Unable to understand how these two forces are equal

[tbn032]

In the solution given in the above image, I am unable to understand and prove why N₁=f and N₂=W. I have tried balancing the torque on different point but still unable to prove. Explain how N₁=f and N₂=W can be proved.
The justification for N₁=f and N₂=W which I have so far read is that it is just balancing the vertical force with vertical force and the horizontal force with horizontal force which are being applied on the object since the object is at equilibrium. My confusion with that is that the vertical and horizontal forces are being applied at different position of the object, how can they be directly compared so that the ladder is in equilibrium.

 

[Lnewqban]

The object is solid and strong enough to transfer these forces from one end to the other.
The object is in static equilibrium; therefore, all the forces and moments created by them must be cancelling each other.
All the reactive forces and moments counteract the force of the weight and any moment that it induces.

Without those being present, the weight force will acelerate the object downwards, without inducing any rotation.
Imagining that it could be possible, without the weight force, those reactive forces will move and rotate the object in diferent directions.

 

[tbn032]

The object is solid and strong enough to transfer these forces from one end to the other.
The object is in static equilibrium; therefore, all the forces and moments created by them must be cancelling each other.
All the reactive forces and moments counteract the force of the weight and any moment that it induces.

Since the object is at equilibrium, I understand that the vector sum N1+N2+W+f=0 and the vector sum of torque generated by these forces =0.but I do not understand how can the vertical forces be compared directly with vertical forces and horizontal force directly compared with horizontal force resulting in N1=f and N2=W even after they are being applied at different position.

 

[Lnewqban]

Since the balance of moments is not confusing to you, just relocate all those forces to the center of mass of the object.
The actual location of each of those forces is only important for the moment it induces.

 

[tbn032]

jus relocate all those forces to the center of mass of the object.

Is relocation of forces which being applied at different position of the object to the center of mass of thr object which is at equilibrium allowed?if it is allowed, can you explain the concept behind it.

 

[Lnewqban]

Is relocation of forces which being applied at different position of the object to the center of mass of thr object which is at equilibrium allowed?if it is allowed, can you explain the concept behind it.

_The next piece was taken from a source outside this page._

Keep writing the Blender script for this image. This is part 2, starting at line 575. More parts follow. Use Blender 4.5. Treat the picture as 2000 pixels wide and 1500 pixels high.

Yes, you may do that when you are analyzing translational equilibrium only.
For this first equilibrium condition for the static equilibrium (no translational acceleration) of a rigid body, the distances of the external forces to the center of mass are irrelevant.

Please, see:
https://courses.lumenlearning.com/s...apter/12-1-conditions-for-static-equilibrium/

https://courses.lumenlearning.com/suny-osuniversityphysics/chapter/9-6-center-of-mass/